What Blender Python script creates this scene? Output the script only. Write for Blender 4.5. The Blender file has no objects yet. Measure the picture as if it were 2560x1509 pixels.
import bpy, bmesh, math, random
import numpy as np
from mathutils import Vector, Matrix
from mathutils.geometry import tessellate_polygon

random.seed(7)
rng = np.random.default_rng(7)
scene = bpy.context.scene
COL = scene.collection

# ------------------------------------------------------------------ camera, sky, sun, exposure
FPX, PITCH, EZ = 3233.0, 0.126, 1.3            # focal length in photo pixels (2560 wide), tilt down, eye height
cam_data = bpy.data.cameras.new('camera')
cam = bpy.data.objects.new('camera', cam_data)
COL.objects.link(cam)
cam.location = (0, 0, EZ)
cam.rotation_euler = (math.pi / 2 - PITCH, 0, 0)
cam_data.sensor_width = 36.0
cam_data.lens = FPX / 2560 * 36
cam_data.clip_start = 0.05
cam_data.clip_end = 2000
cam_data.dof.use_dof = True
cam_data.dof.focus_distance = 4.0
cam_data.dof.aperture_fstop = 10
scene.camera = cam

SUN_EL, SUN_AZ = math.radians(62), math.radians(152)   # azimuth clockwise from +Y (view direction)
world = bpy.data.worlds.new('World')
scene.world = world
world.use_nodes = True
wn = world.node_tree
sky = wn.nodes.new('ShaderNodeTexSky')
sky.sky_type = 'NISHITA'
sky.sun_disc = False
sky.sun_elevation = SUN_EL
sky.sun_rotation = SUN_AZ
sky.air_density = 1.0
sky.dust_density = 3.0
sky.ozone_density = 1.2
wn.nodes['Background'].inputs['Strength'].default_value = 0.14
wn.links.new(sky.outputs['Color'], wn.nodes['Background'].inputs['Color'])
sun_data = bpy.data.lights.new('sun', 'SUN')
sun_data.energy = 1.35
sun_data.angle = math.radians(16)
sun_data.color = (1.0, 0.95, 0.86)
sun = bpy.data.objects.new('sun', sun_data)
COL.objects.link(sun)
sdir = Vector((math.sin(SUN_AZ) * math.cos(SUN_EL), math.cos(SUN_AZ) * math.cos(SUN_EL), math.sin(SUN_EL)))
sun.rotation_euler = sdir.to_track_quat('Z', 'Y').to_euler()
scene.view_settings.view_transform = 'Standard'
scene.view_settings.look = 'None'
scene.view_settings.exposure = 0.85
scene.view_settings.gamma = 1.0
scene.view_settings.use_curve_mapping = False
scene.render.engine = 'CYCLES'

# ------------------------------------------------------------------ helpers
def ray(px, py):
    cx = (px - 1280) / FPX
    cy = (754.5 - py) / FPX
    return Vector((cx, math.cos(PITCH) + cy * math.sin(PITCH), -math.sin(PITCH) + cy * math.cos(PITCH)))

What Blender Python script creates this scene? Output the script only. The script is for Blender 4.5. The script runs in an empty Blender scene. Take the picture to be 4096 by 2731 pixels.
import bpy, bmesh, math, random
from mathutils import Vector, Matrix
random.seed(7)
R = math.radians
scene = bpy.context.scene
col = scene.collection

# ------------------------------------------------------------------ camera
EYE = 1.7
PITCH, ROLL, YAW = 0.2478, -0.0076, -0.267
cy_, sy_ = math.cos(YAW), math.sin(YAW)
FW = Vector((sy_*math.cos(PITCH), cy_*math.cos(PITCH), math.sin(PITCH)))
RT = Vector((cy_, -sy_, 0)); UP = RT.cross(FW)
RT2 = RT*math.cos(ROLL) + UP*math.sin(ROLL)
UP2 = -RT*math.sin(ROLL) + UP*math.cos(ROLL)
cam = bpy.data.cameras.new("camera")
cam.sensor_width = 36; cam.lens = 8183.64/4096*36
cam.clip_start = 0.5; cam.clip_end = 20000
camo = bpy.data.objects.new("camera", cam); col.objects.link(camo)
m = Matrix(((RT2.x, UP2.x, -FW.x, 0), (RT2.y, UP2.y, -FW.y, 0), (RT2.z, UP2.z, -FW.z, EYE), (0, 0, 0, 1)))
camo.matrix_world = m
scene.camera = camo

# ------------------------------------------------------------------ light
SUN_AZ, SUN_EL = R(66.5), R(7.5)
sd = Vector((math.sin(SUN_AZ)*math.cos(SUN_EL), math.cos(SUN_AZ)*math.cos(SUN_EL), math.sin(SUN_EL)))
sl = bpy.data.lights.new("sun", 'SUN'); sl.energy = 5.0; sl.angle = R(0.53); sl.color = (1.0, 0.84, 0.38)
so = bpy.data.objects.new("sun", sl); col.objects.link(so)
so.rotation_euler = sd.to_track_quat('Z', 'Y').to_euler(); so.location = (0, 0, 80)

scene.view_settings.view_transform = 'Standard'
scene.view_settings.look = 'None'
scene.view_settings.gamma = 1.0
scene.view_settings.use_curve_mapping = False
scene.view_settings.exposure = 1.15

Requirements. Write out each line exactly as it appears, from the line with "by 2731 pixels." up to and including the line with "so.rotation_euler = sd.to_track_quat('Z', 'Y').to_euler();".

Solution for this exercise.
What Blender Python script creates this scene? Output the script only. The script is for Blender 4.5. The script runs in an empty Blender scene. Take the picture to be 4096 by 2731 pixels.
import bpy, bmesh, math, random
from mathutils import Vector, Matrix
random.seed(7)
R = math.radians
scene = bpy.context.scene
col = scene.collection

# ------------------------------------------------------------------ camera
EYE = 1.7
PITCH, ROLL, YAW = 0.2478, -0.0076, -0.267
cy_, sy_ = math.cos(YAW), math.sin(YAW)
FW = Vector((sy_*math.cos(PITCH), cy_*math.cos(PITCH), math.sin(PITCH)))
RT = Vector((cy_, -sy_, 0)); UP = RT.cross(FW)
RT2 = RT*math.cos(ROLL) + UP*math.sin(ROLL)
UP2 = -RT*math.sin(ROLL) + UP*math.cos(ROLL)
cam = bpy.data.cameras.new("camera")
cam.sensor_width = 36; cam.lens = 8183.64/4096*36
cam.clip_start = 0.5; cam.clip_end = 20000
camo = bpy.data.objects.new("camera", cam); col.objects.link(camo)
m = Matrix(((RT2.x, UP2.x, -FW.x, 0), (RT2.y, UP2.y, -FW.y, 0), (RT2.z, UP2.z, -FW.z, EYE), (0, 0, 0, 1)))
camo.matrix_world = m
scene.camera = camo

# ------------------------------------------------------------------ light
SUN_AZ, SUN_EL = R(66.5), R(7.5)
sd = Vector((math.sin(SUN_AZ)*math.cos(SUN_EL), math.cos(SUN_AZ)*math.cos(SUN_EL), math.sin(SUN_EL)))
sl = bpy.data.lights.new("sun", 'SUN'); sl.energy = 5.0; sl.angle = R(0.53); sl.color = (1.0, 0.84, 0.38)
so = bpy.data.objects.new("sun", sl); col.objects.link(so)
so.rotation_euler = sd.to_track_quat('Z', 'Y').to_euler(); so.location = (0, 0, 80)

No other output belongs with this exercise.